Man könnte gegen seine Argumentation einwenden, dass eine Staatsanwaltschaft grundsätzlich nur dann Ermittlungen einleitet, wenn ein begründeter Verdacht auf eine Straftat vorliegt, und dass die Justiz bei der Aufnahme von Ermittlungen gegen einen Bundestagsabgeordneten ihre Gründe ganz bestimmt doppelt und dreifach gecheckt haben dürfte.
Man könnte Herrn Kress auch daran erinnern, dass der Rechnungshof, diese unabhängige und unbestechliche Behörde in Speyer, die staatsanwaltschaftlichen Ermittlungen gegen den Stadtbürgermeister angeregt hat, und zwar, weil sich schon zu Beginn einer Sonderprüfung die Verdachtslage gegen Held gravierend verdichtet gezeigt hat.
Man könnte inhaltlich all das und noch einiges mehr vortragen, das wird aber vermutlich nichts bringen, denn: Hier schrieb kein unabhängiger, der Stadt Oppenheim in ehrlicher Sorge zugewandter Bürger. Hier schrieb, wie gesagt, Rainer Kress. Der hätte sich ruhig selbst outen können: Man kennt ihn recht gut in Oppenheim – als treubraven Gefolgsmann von Marcus Held.
Kress, natürlich Mitglied der SPD, ist seinem Stadtbürgermeister in parteilicher Treue eng verbunden, und vor allem wohl auch in tiefer Dankbarkeit. Denn Held hat mal in aller Öffentlichkeit ein Loblied auf den Mann gesungen, nachzulesen in einer etwas älteren Ausgabe der „Allgemeinen Zeitung Landskrone“: „Leute wie Rainer Kress sind ganz nach dem Geschmack von Marcus Held“, schrieb die Zeitung nach einen Neujahrsempfang in der Landskronhalle.
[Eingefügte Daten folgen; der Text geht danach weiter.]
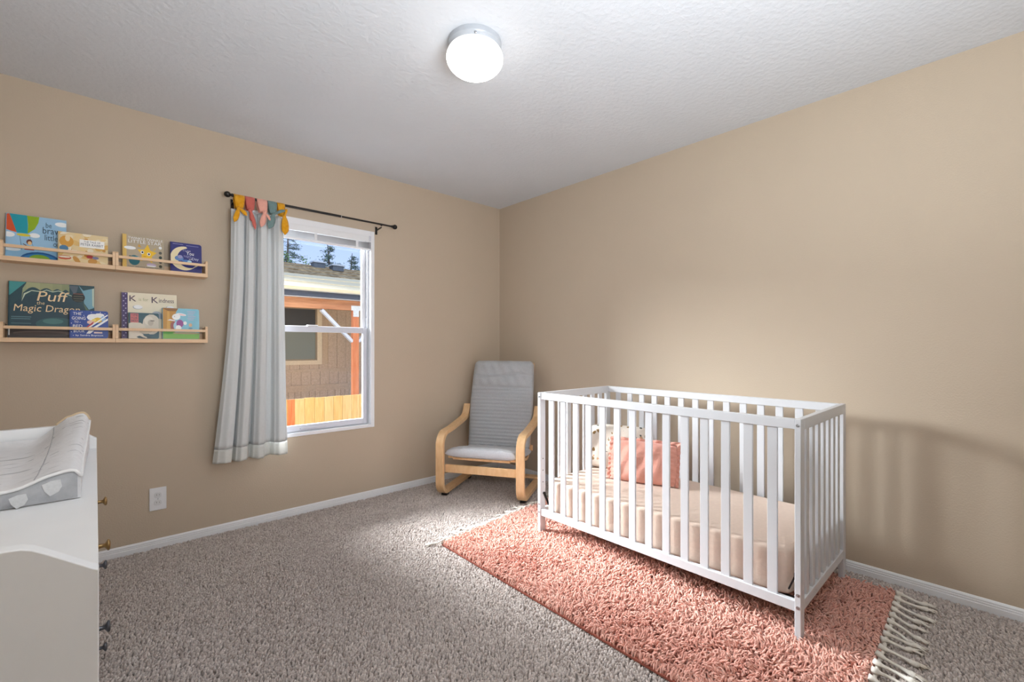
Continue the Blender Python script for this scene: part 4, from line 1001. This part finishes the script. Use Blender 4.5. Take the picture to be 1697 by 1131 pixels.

Und sie zitierte den Stadtbürgermeister, der Kress vor den versammelten Genossen als großes Vorbild dargestellt hatte: „Wir brauchen schließlich Neubürger, die sich mit der Stadt identifizieren.“
Inzwischen sitzt Rainer Kress im Vorstand der SPD Oppenheim (Vorsitzender: Marcus Held). Und schreibt jetzt also solche Liebes-Leserbriefe an die Öffentlichkeit und sicher auch ganz im Sinne seines Stadtbürgermeisters.
Hätte er sich als Parteigänger zu erkennen gegeben, dann könnte man seinen Leserbrief mit „recht subjektiv, aber vermutlich ehrlich gemeint“ abtun. Weil Rainer Kress aber seine parteipolitische Verbundenheit zu Held verheimlichte, kann sein Leserbrief kaum als Weckruf eines besorgten Bürgers eingestuft werden.
Er klingt jetzt vielmehr nach billigem Dankeschön für alte öffentliche Lobhudelei.